I’m creating a web application.
The frontend uses ReactJS, the backend uses Java.
They communicate with each other via REST.
On the UI, I show a list of items. And I need to filter it by some params.
Option 1: the filter logic is in the frontend
In this case, I just need to make a get request to the backend and get all the items. After a user chooses a filter option, filtering is happening on the UI.
Pros: For that, I don’t need to send data to the backend and wait for a response. Speed of refreshing the list should be faster.
Cons: If I need multiple frontend clients, let’s say a mobile app, then I will need to create filters again in this app too.
Option 2: the filter logic is in the backend
In this case, I get all the list items when the app is loading. After a user changes filter options, I need to send a get request with filter params and wait for a response. After that, the list of items on the UI updates.
Pros: The filter logic is written only once.
Cons: The speed will probably be much slower.

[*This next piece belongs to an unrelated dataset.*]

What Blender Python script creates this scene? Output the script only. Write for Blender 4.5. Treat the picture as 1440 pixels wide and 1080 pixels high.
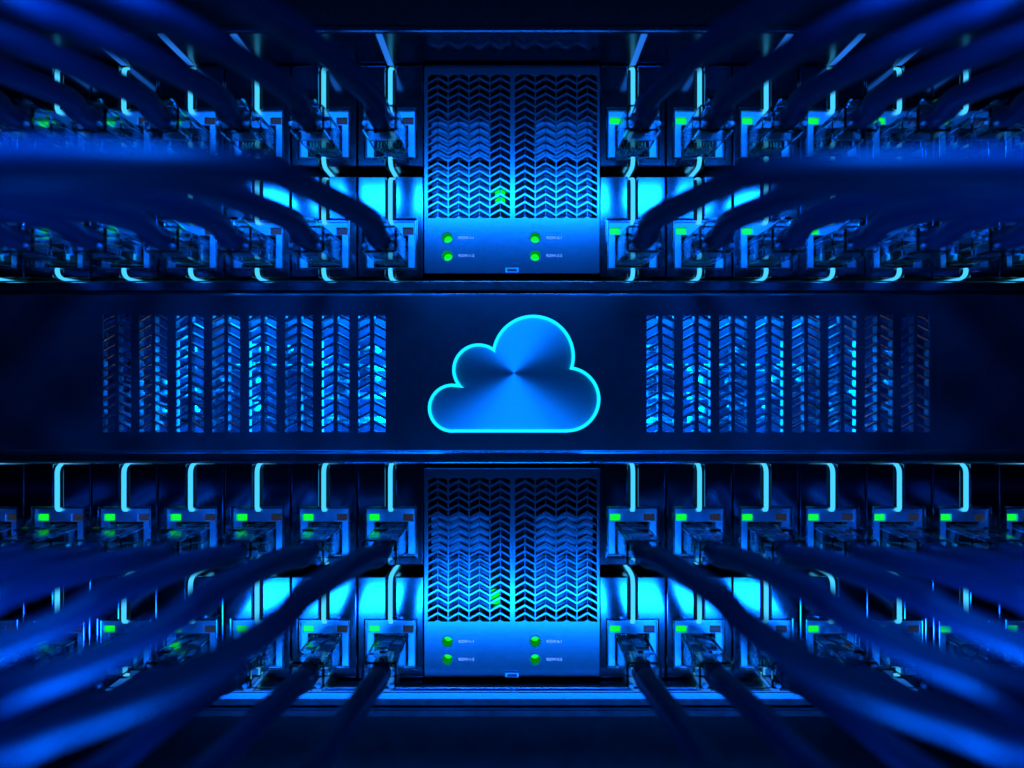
import bpy, bmesh, math, random
from mathutils import Vector, Matrix
random.seed(7)
for o in list(bpy.data.objects): bpy.data.objects.remove(o)
SC = bpy.context.scene
C = SC.collection
K = 0.0002            # metres per design unit (one jack is 69 units = 13.8 mm wide)
DC = 700              # camera distance in design units

# ---------------------------------------------------------------- camera, world, lights
cam_d = bpy.data.cameras.new('camera'); cam = bpy.data.objects.new('camera', cam_d); C.objects.link(cam)
cam.location = (0, -DC*K, 0); cam.rotation_euler = (math.radians(90), 0, 0)
cam_d.sensor_width = 36; cam_d.lens = 17.5
cam_d.clip_start = 0.002; cam_d.clip_end = 20
cam_d.dof.use_dof = True; cam_d.dof.focus_distance = (DC-14)*K; cam_d.dof.aperture_fstop = 2.6
SC.camera = cam
W = bpy.data.worlds.new('World'); SC.world = W; W.use_nodes = True
W.node_tree.nodes['Background'].inputs[0].default_value = (0.0, 0.02, 0.12, 1)
W.node_tree.nodes['Background'].inputs[1].default_value = 0.01
SC.view_settings.view_transform = 'Standard'
SC.view_settings.look = 'None'
SC.view_settings.exposure = 0.0
SC.view_settings.gamma = 1.0

def area(name, loc, target, sx, sy, power, col, spread=180):
    d = bpy.data.lights.new(name, 'AREA'); d.shape = 'RECTANGLE'
    d.size = sx*K; d.size_y = sy*K; d.energy = power; d.color = col; d.spread = math.radians(spread)
    o = bpy.data.objects.new(name, d); C.objects.link(o)
    o.location = Vector(loc)*K
    o.rotation_euler = (Vector(target)-Vector(loc)).to_track_quat('-Z', 'Y').to_euler()
    return o
area('key_light_upper', (0, -700, 520), (0, 0, 240), 1500, 60, 0.50, (0.002, 0.16, 1.0))
area('key_light_lower', (0, -700, -600), (0, 0, -290), 1500, 60, 0.54, (0.002, 0.16, 1.0))
for sd in (-1, 1):
    for zz in (-1, 1):
        area('side_light', (sd*330, -480, 380 if zz > 0 else -430), (sd*450, -335, 190 if zz > 0 else -235), 260, 60, 0.44 if zz > 0 else 0.24, (0.0, 0.12, 1.0), 80)
    for ix, ip in ((100, 0.14), (253, 0.02), (355, 0.018), (456, 0.022)):
        area('inner_light', (sd*ix, 18, -12), (sd*700, 18, -12), 20, 150, ip, (0.0, 0.24, 1.0))
    area('inner_top_light', (sd*310, 26, 98), (sd*310, 30, 0), 300, 20, 0.02, (0.0, 0.28, 1.0))
for zz in (-1, 1):
    for sd in (-1, 1):
        area('warm_edge_light', (sd*760, -420, -zz*1000), (sd*760, 0, zz*(140 if zz > 0 else 110)), 760, 40, 0.0008, (1.0, 0.88, 0.5), 16)

# ---------------------------------------------------------------- materials
def mat(name, base, metallic=0.0, rough=0.4, noise=0.0, nscale=900, bump=0.0, **kw):
    m = bpy.data.materials.new(name); m.use_nodes = True
    nt = m.node_tree; b = nt.nodes['Principled BSDF']
    b.inputs['Base Color'].default_value = (*base, 1)
    b.inputs['Metallic'].default_value = metallic
    b.inputs['Roughness'].default_value = rough
    for k, v in kw.items(): b.inputs[k].default_value = v
    if noise or bump:
        tc = nt.nodes.new('ShaderNodeTexCoord')
        n = nt.nodes.new('ShaderNodeTexNoise'); n.inputs['Scale'].default_value = nscale; n.inputs['Detail'].default_value = 4
        nt.links.new(tc.outputs['Object'], n.inputs['Vector'])
        if noise:
            r = nt.nodes.new('ShaderNodeMapRange')
            r.inputs['To Min'].default_value = max(0.02, rough-noise); r.inputs['To Max'].default_value = rough+noise
            nt.links.new(n.outputs['Fac'], r.inputs['Value']); nt.links.new(r.outputs[0], b.inputs['Roughness'])
        if bump:
            bp = nt.nodes.new('ShaderNodeBump'); bp.inputs['Strength'].default_value = bump; bp.inputs['Distance'].default_value = 0.00005
            nt.links.new(n.outputs['Fac'], bp.inputs['Height']); nt.links.new(bp.outputs[0], b.inputs['Normal'])
    return m
def emit(name, col, s, base=(0.02, 0.02, 0.02)):
    m = mat(name, base, 0, 0.3)
    b = m.node_tree.nodes['Principled BSDF']
    b.inputs['Emission Color'].default_value = (*col, 1); b.inputs['Emission Strength'].default_value = s
    return m
M = dict(
    face=mat('brushed_vent_metal', (0.33, 0.36, 0.40), 1, 0.20, 0.006, 300),
    panel=mat('dark_anodised_metal', (0.15, 0.17, 0.20), 1, 0.31, 0.025, 300, 0.03),
    housing=mat('glossy_module_metal', (0.34, 0.38, 0.42), 1, 0.12, 0.02, 300),
    jack=mat('satin_jack_metal', (0.72, 0.78, 0.84), 1, 0.41, 0.06, 1500, 0.2),
    black=mat('black_plastic', (0.002, 0.002, 0.0025), 0, 0.3, 0.08, 900, **{'Specular IOR Level': 0.25}),
    shelf=mat('dark_shelf_metal', (0.20, 0.22, 0.26), 1, 0.24, 0.06, 300),
    trim=mat('polished_trim_metal', (0.7, 0.72, 0.75), 1, 0.16, 0.04, 600),
    cable=mat('blue_cable_sheath', (0.0005, 0.0062, 0.018), 0, 0.50, 0.08, 1200, 0.15, **{'Specular IOR Level': 0.2}),
    glass=mat('clear_plug_plastic', (1.0, 1.0, 1.0), 0, 0.03, 0.02, 2500, 0.1, **{'Transmission Weight': 1.0, 'IOR': 1.42}),
    gold=mat('gold_contact', (0.85, 0.6, 0.25), 1, 0.2, 0.05, 900),
    copper=mat('wire_insulation', (0.25, 0.2, 0.12), 0, 0.4, 0.05, 900),
    comp=mat('component_metal', (0.5, 0.6, 0.7), 1, 0.28, 0.1, 700, 0.4),
    inner=mat('dark_inner_metal', (0.22, 0.25, 0.3), 1, 0.38, 0.03, 300),
    cover=mat('dark_cover_metal', (0.14, 0.15, 0.17), 1, 0.2, 0.02, 200),
    board=mat('circuit_board', (0.01, 0.05, 0.12), 0, 0.35, 0.1, 500, 0.2),
    text=emit('pale_print', (0.55, 0.8, 1.0), 0.35, (0.8, 0.85, 0.9)),
    strip=emit('light_strip_glow', (0.055, 0.55, 1.0), 1.25),
    strip_dim=emit('light_strip_faint_glow', (0.02, 0.22, 1.0), 0.75),
    rim=emit('emblem_rim_glow', (0.004, 0.78, 1.0), 1.1, (0.6, 0.7, 0.8)),
    led=emit('green_led', (0.004, 0.85, 0.004), 1.1),
    led_dim=emit('dim_amber_led', (0.10, 0.11, 0.0), 0.12),
    led_wire=emit('inner_green_glow', (0.0, 0.9, 0.02), 1.1),
)
# circularly brushed emblem
def brushed():
    m = mat('circular_brushed_metal', (0.5, 1.0, 1.0), 1, 0.54)
    nt = m.node_tree; b = nt.nodes['Principled BSDF']
    tc = nt.nodes.new('ShaderNodeTexCoord')
    t = nt.nodes.new('ShaderNodeVectorMath'); t.operation = 'MULTIPLY'; t.inputs[1].default_value = (1, 0, 1)
    t2 = nt.nodes.new('ShaderNodeVectorMath'); t2.operation = 'NORMALIZE'
    nt.links.new(tc.outputs['Object'], t.inputs[0]); nt.links.new(t.outputs[0], t2.inputs[0])
    nt.links.new(t2.outputs[0], b.inputs['Tangent'])
    b.inputs['Anisotropic'].default_value = 0.92
    return m
M['cloud'] = brushed()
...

Because it takes time to send a request and return the result.
Question: Where the filter logic should be? In the frontend or in the backend? What is the best practice?
Filter and limit on the back end. If you had a million records, and a hundred thousand users trying to access those records at the same time, would you really want to send a million records to EVERY user? It'd kill your server and user experience (waiting for a million records to propagate from the back end for every user AND then propagate on the front end would take ages when compared to just getting 20-100 records and then clicking a (pagination) button to retrieve the next 20-100). On top of that, then to filter a million records on the front-end would, again, take a very long time and ultimately not be very practical.
From a real world stand point, most websites have some sort of record limit: Ebay = 50-200 records, Amazon = ~20, Target = ~20... etc. This ensures quick server responses and a smooth user experience for every user.